Die Manie, in die dieser Vorfall die gesamte Republik versetzte, lässt sich vielleicht am besten an der Reaktion der jungen RTL-Moderatorin Lola Weippert ablesen. In einem anderthalbminütigen Video sitzt sie am Boden — vermutlich ihrer Wohnung — und weint. Sie finde das, was auf Sylt geschah, unerträglich schlimm.

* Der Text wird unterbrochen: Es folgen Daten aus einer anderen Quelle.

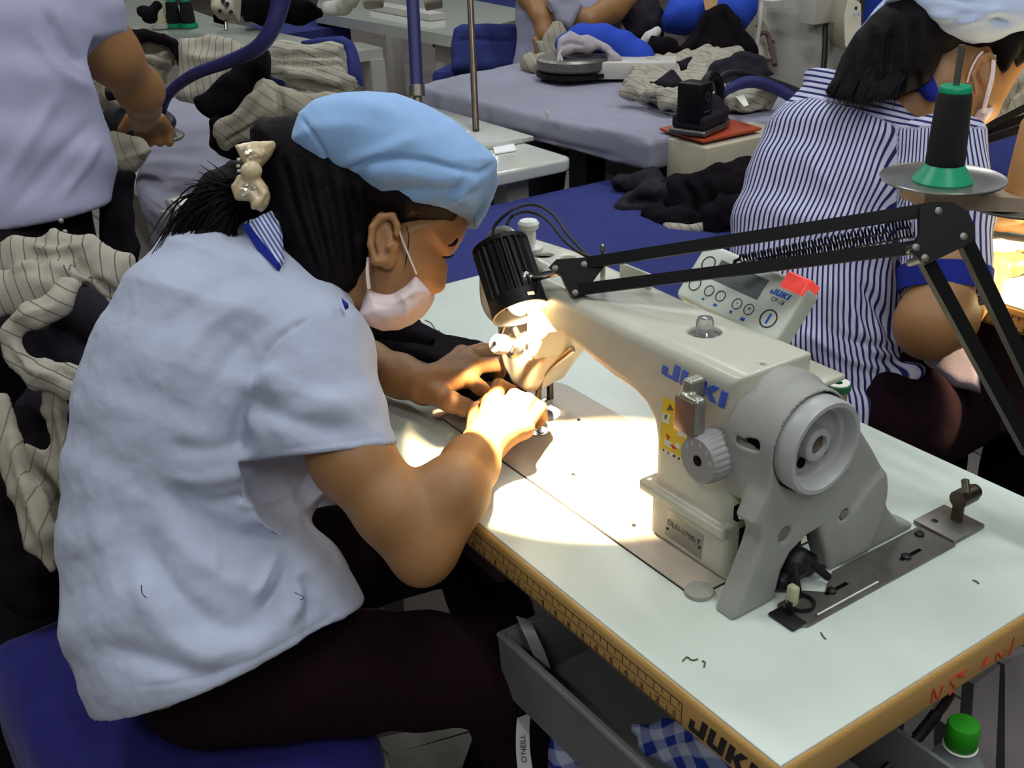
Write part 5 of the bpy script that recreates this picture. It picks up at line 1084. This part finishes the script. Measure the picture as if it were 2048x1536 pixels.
bM.chain([(at(1030,-170,D3),.055),(at(1020,-60,3.52),.045),(at(1062,-10,3.42),.042),(at(1082,32,3.36),.030)],.02); hand2(bM,at(1082,32,3.36),nrm(-UV_*.9+RV*.2),-nrm(RV*.9+UV_*.2),.011)
bM.chain([(at(1260,-170,D3),.055),(at(1285,-40,3.52),.048),(at(1225,15,3.42),.044),(at(1180,40,3.36),.031)],.02); hand2(bM,at(1180,40,3.36),nrm(-RV*.9+UV_*.35),nrm(UV_+RV*.3),.011)
obj('body',bM.mesh(.006),M_skin,pm,angle=None)
sM=S(); sM.body([sec((1020,230),(1240,230),D3,.8),sec((1030,140),(1240,140),D3,.8),sec((1036,40),(1238,40),D3,.8),sec((1030,-80),(1250,-80),D3,.75),sec((1060,-210),(1225,-210),D3,.5)],.04)
sM.cone(at(1040,-180,D3),at(1022,-70,3.53),.07,.062,.03); sM.cone(at(1250,-180,D3),at(1283,-60,3.53),.07,.065,.03); sM.plane(at(1110,148,D3-.15),(0,0,-1),.004)
obj('shirt',sM.mesh(.007,folds([([(1060,20),(1080,80),(1050,130)],.012,6),([(1100,60),(1110,100),(1090,140)],-.012,6)],.006,12,6)),M_lshirt,pm,angle=None)
tM=S()
for sx in (-.09,.09): tM.chain([(c0-Z_*.03+ex*sx,.115),(np.array([*(c0+ex*sx)[:2],.46]),.08),(np.array([*(c0+ex*sx)[:2],.08]),.065)],.03)
obj('trousers',tM.mesh(.008,folds([],.005,12,3)),M_char,pm,angle=None); obj('hair',S().ell(hd+np.array([-.03,.04,.03]),(.085,.095,.10)).mesh(.007),M_hair,pm,angle=None)
s=S(); pil(s,[(1090,0),(1140,-10),(1165,10),(1150,40),(1140,60),(1118,45)],3.33,.02,.015); garment('grey_cloth',s,M_gcov,'folded grey cloth held up between the two hands behind the ironing table','cloth',None,.007,.006,20,31)
s=S(); pil(s,[(1085,85),(1105,45),(1122,45),(1135,75),(1122,100),(1095,125),(1075,105),(1070,82)],3.30,.02,.015); garment('beige_cloth',s,M_pin2,'beige pinstripe cloth hanging from the left hand of the folding worker','cloth',None,.006,.008,20,32)
# ================================================================== second machinist, striped shirt, beyond the table
p2=thing('person','woman in navy striped shirt and white cap, seated sewing beyond the white table','person',(.05,.72,0))
M_str=stripe_mat('navy_white_striped_cotton',(34,38,92),(196,196,216),.0092,width=.42,soft=.10,bump=.2)
b2=S()
b2.chain([(at(1660,820,1.74),.085),(at(1640,600,1.74),.075),(at(1680,400,1.74),.08),(at(1730,265,1.74),.05)],.03); b2.cone(at(1770,245,1.72),at(1880,170,1.70),.045,.050,.03)
b2.ell(at(1905,80,1.72),(.078,.10,.075),(nrm(RV*.9-UV_*.4),nrm(UV_+RV*.4),FV),.02)
pil(b2,[(1850,120),(1900,70),(2000,60),(2048,90),(2044,130),(2020,170),(2000,205),(1985,240),(1950,262),(1905,245),(1860,215)],1.72,.06,.05,.015)
ec=at(1968,140,1.655); b2.ell(ec,(.013,.034,.009),(nrm(RV*.95+UV_*.3),nrm(UV_-RV*.3),FV),.004); b2.ell(at(1966,142,1.644),(.008,.024,.006),(nrm(RV*.95+UV_*.3),nrm(UV_-RV*.3),FV),.003,'s')
b2.chain([(at(x,y,1.645),r) for x,y,r in ((1952,185,.004),(1946,150,.0045),(1958,118,.005),(1980,108,.0045),(1990,122,.004))],.002)
sh2=at(1880,320,1.60); b2.chain([(sh2,.036),(at(1888,530,1.575),.037),(at(1882,600,1.57),.044),(at(1858,650,1.565),.046),(at(1890,640,1.60),.043),(at(1950,580,1.70),.034),(at(1985,540,1.76),.026)],.02)
hand2(b2,at(1985,540,1.76),nrm(RV*.8+FV*.5+UV_*.05),nrm(FV-RV*.3),.0095)
b2.chain([(np.array([-.2,.95,.98]),.05),(np.array([-.22,1.05,.82]),.04),(np.array([0,1.15,.80]),.03)],.02); hand2(b2,np.array([0,1.15,.80]),nrm((1,.3,0)),nrm((0,1,0)),.0095); b2.cone(at(1700,330,1.78),np.array([-.2,.95,.98]),.04,.04,.02); b2.cone(at(1760,310,1.7),sh2,.04,.034,.02)
hp2=np.array([.02,.74,.56])
for sx in (-.09,.10): b2.chain([(hp2+X_*sx,.08),(hp2+np.array([sx,.42,.0]),.058),(hp2+np.array([sx,.42,-.3]),.045),(hp2+np.array([sx,.38,-.47]),.035),(hp2+np.array([sx,.48,-.52]),.03)],.02)
b2.cone(hp2+X_*-.06,at(1660,830,1.74),.07,.08,.03)
obj('body',b2.mesh(.0045),M_skin,p2,angle=None)
s2=S(); D2=1.74
s2.body([sec((1480,960),(1830,930),D2,.75),sec((1474,840),(1828,800),D2,.75),sec((1462,700),(1812,680),D2,.72),sec((1455,590),(1806,590),D2,.7),sec((1462,480),(1840,470),D2,.7),sec((1500,398),(1880,375),D2,.7),sec((1535,302),(1900,288),D2,.7),sec((1582,240),(1885,230),D2,.6),sec((1655,215),(1860,195),D2,.42)],.03)
s2.ecc(sec((1770,290),(1968,275),1.63,.85),sec((1800,440),(1984,430),1.60,.8),.03); s2.ecc(sec((1800,440),(1984,430),1.60,.8),sec((1806,660),(1974,650),1.575,.75),.02)
s2.cone(at(1800,760,1.66),at(1835,745,1.63),.03,.012,.02)
hA,hB,hC=at(1500,905,1.8),at(1852,748,1.62),at(1795,868,1.60); n_=nrm(np.cross(hB-hA,hC-hA)); n_=n_ if n_[2]<0 else -n_; s2.plane(hA,n_,.004)
s2.add(lambda P:np.maximum(-((P-at(1890,593,1.57))@nrm(at(1888,640,1.57)-at(1892,560,1.58))),np.sqrt(((P-at(1888,640,1.57))**2).sum(-1))-.085),at(1888,640,1.57),.2,.003,'s')
F2=[([(1790,350),(1800,450),(1795,560)],-.012,9),([(1720,560),(1770,640),(1790,690)],-.010,10),([(1690,600),(1740,690),(1790,720)],.008,10),([(1640,640),(1700,680),(1790,700)],-.007,9),([(1600,660),(1700,720),(1800,745)],.006,10),([(1560,690),(1680,760),(1800,800)],-.006,12),
    ([(1800,330),(1840,420),(1850,520)],.006,14),([(1830,380),(1815,470),(1822,540)],-.006,8),([(1520,420),(1620,440),(1740,420)],.004,20),([(1600,300),(1680,400),(1740,520)],.004,16)]
V,F=s2.mesh(.0035,folds(F2,.0022,18,4))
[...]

Nach all der Schuld, die wir Deutschen doch hätten, nach zwei begonnenen Weltkriegen und „sechs Millionen vergasten Juden“, so ihr O-Ton, ginge sowas wie in Sylt gar nicht.

Wie kommt man denn bitte dazu, den Holocaust zu instrumentalisieren, um junge selbstvergessene Partygecken zu stigmatisieren?

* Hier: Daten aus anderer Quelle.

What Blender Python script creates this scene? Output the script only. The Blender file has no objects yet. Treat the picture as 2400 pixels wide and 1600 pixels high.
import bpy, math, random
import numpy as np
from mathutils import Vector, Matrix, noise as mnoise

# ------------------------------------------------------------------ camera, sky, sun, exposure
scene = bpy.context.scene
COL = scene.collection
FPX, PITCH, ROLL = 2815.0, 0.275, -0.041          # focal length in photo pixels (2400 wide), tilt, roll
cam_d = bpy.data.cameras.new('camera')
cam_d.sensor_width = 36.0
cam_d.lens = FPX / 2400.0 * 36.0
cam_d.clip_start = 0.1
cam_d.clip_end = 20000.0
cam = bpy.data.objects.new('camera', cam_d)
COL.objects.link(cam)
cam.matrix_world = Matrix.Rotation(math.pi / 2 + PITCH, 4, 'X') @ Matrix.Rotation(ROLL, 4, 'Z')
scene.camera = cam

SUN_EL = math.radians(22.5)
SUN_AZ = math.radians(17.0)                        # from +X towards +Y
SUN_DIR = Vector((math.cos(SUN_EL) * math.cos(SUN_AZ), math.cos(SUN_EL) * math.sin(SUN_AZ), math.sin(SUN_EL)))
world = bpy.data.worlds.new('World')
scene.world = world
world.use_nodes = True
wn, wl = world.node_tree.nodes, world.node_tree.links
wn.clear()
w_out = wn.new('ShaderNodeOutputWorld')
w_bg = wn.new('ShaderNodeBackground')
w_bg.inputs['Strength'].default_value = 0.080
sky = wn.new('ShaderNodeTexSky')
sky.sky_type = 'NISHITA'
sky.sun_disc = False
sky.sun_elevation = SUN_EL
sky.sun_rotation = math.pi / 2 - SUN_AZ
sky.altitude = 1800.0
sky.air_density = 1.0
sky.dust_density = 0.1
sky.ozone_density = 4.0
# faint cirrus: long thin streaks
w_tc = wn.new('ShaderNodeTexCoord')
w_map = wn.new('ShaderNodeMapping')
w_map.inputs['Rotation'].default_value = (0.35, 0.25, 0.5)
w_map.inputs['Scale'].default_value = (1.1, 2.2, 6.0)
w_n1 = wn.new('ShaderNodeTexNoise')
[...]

Dazu ein unausgereiftes Geschichtsverständnis, das — man denke an die Fischer-Kontroverse — die Kriegsschuld 1914 alleine Deutschland zurechnet: Und schon hat man im Klima des Augenblicks Aufmerksamkeit erzeugt. Besonders, wenn man als junge Frau, wie Weippert es in ihrem Clip tut, mit hautengem Bustier Tränchen herausdrückt.

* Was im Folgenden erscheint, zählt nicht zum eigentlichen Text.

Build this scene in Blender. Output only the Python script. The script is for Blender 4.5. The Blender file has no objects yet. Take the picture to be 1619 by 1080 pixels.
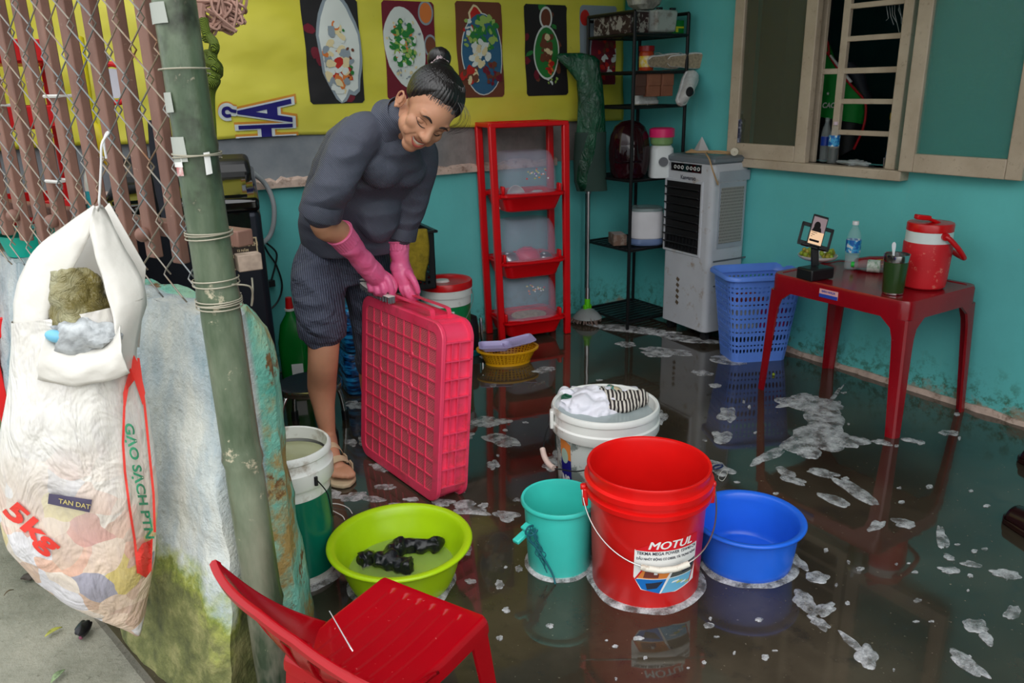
import bpy, bmesh, math, random
from mathutils import Vector, Matrix, Euler, noise
PI = math.pi
S = bpy.context.scene
COL = S.collection
# ------------------------------------------------------------------ camera
EYE = Vector((0, 0, 1.30)); FPX = 1259.0
YAW, PITCH, ROLL = math.radians(32), math.radians(17.75), math.radians(1.2)
_fh = Vector((math.sin(YAW), math.cos(YAW), 0)); _r0 = Vector((math.cos(YAW), -math.sin(YAW), 0)); _z = Vector((0, 0, 1))
_fw = _fh * math.cos(PITCH) - _z * math.sin(PITCH)
_u0 = _fh * math.sin(PITCH) + _z * math.cos(PITCH)
_R = _r0 * math.cos(ROLL) - _u0 * math.sin(ROLL)
_U = _u0 * math.cos(ROLL) + _r0 * math.sin(ROLL)
cam_data = bpy.data.cameras.new('camera'); cam = bpy.data.objects.new('camera', cam_data); COL.objects.link(cam)
cam_data.sensor_width = 36.0; cam_data.lens = 36.0 * FPX / 1619.0; cam_data.clip_start = 0.05
m = Matrix.Identity(4)
for i, v in enumerate((_R, _U, -_fw)):
    for j in range(3): m[j][i] = v[j]
m.translation = EYE; cam.matrix_world = m
cam_data.dof.use_dof = True; cam_data.dof.focus_distance = 2.1; cam_data.dof.aperture_fstop = 9.0
S.camera = cam
# ------------------------------------------------------------------ daylight (overcast sky), sun veiled by cloud, exposure
W = bpy.data.worlds.new('overcast_sky'); S.world = W; W.use_nodes = True
nt = W.node_tree; nt.nodes.clear()
tc = nt.nodes.new('ShaderNodeTexCoord'); sp = nt.nodes.new('ShaderNodeSeparateXYZ'); cr = nt.nodes.new('ShaderNodeValToRGB')
bg = nt.nodes.new('ShaderNodeBackground'); ow = nt.nodes.new('ShaderNodeOutputWorld')
nt.links.new(tc.outputs['Generated'], sp.inputs[0]); nt.links.new(sp.outputs['Z'], cr.inputs[0])
cr.color_ramp.elements[0].position = 0.0; cr.color_ramp.elements[0].color = (0.55, 0.60, 0.62, 1)
cr.color_ramp.elements[1].position = 0.5; cr.color_ramp.elements[1].color = (0.93, 0.97, 1.0, 1)
nt.links.new(cr.outputs[0], bg.inputs[0]); bg.inputs[1].default_value = 1.35
nt.links.new(bg.outputs[0], ow.inputs[0])
sd = bpy.data.lights.new('veiled_sun', 'SUN'); sd.energy = 1.4; sd.angle = math.radians(70); sd.color = (1, .98, .95)
so = bpy.data.objects.new('veiled_sun', sd); COL.objects.link(so)
so.rotation_euler = Vector((0.30, 0.75, -0.85)).to_track_quat('-Z', 'Y').to_euler()
S.view_settings.view_transform = 'Standard'; S.view_settings.look = 'None'
S.view_settings.exposure = 0.28; S.view_settings.gamma = 1.0; S.view_settings.use_curve_mapping = False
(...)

Kampf gegen rechts: deutsche Psychose

Was genau ist denn nun vorgefallen? Ein Terroranschlag vielleicht? Ist der Nationalsozialistische Untergrund (NSU) wiederauferstanden? Bringt eine verdeckte Einheit Menschen im Lande um und nun hat man es entdeckt? Droht ein Völkermord? Nichts dergleichen! Da haben welche beim Feiern über die Stränge geschlagen. Wie so viele Menschen in Bierlaune vor und vermutlich auch nach ihnen. Es sind zugegeben dekadente junge Leute, die sicher aus begütertem Hause kommen und jenen Ausländern, die sie in Feierlaune aus dem Land haben wollen, zu großem Dank verpflichtet sind: denn die putzen die Häuser ihrer Eltern und bringen ihnen Abend für Abend das Essen an die Haustür. Aber reicht das, um das Land derart in Aufruhr zu versetzen?

Der Kampf gegen rechts ist nicht einfach nur eine politische Strategie des Establishments, um sich gegen Andersdenkende, Kritiker und neue lästige Parteien zur Wehr zu setzen. Er ist auch nicht einzig eine Form der Ablenkung vor den eigentlichen zentralen Fragen, die sich gesellschaftlich auftun und unser Zusammenleben viel mehr gefährden als Söhne und Töchter irgendwelcher Hochwohlgeborenen, die betrunken Parolen skandieren.

Der Kampf gegen rechts hat sich in Deutschland als eine Psychose manifestiert. Man geht ihn nicht nüchtern an, sondern presst ihn in die totale Emotionalisierung — die Rädelsführer dieses vermeintlichen Kampfes fischen bei den emotional Schachen und Geschwächten ab und sorgen dafür, dass die Debatte in völlige Wahnvorstellung und Konzentrationsstörung überführt wird — auf keinen Fall aber sachlich und mit kühlem Kopf.

Es ist ja richtig, an die deutsche Geschichte zu erinnern. Sie zu unterrichten und ja, sie auch nicht zu vergessen. Was sich aber im Laufe der letzten Jahre in Deutschland ausgeformt hat, das hat mit Erinnerung nichts zu tun. Es ist die schiere Getriebenheit und Besessenheit von Geistern, die sich die Deutschen selbst in einer Drastik auferlegen, die nicht gesund sein kann. Aus dieser Debatte gehen die Teilnehmer nicht mental gesund hervor; sie drehen völlig durch, wenn sie sich darauf einlassen. Der Kampf gegen rechts fabriziert Neurotiker und Wahnhafte, die dann Reaktionen an den Tag legen, die eben nicht demokratisch sind, sondern zu dem werden, was sie im Grunde bekämpfen wollen.

Sie glänzen dann gemeinhin durch extremistische Einwürfe und totale Radikalisierung. Und sie überdrehen regelmäßig. Wie eben jetzt im Moment, da viele in Sylt ein neues Drittes Reich heraufdämmern sehen. Die Jungen und Mädchen, die sich einen Aufenthalt in Sylt leisten können, während viele hart arbeitende Menschen seit Jahren keinen Urlaub und auch keine Kurztrips mehr kennen, sind wirklich ein gesellschaftliches Problem. Aber doch nicht, weil sie besoffen Parolen skandieren, sondern weil sie in der herrschenden Arbeitsmarkt- und Sozialpolitik als Leistungsträger gesehen werden, die sie in Wirklichkeit nicht sind. „Deutschland den Fleißigen“, das wäre eine Parole von Format. Womöglich darf man aber auch das nicht sagen.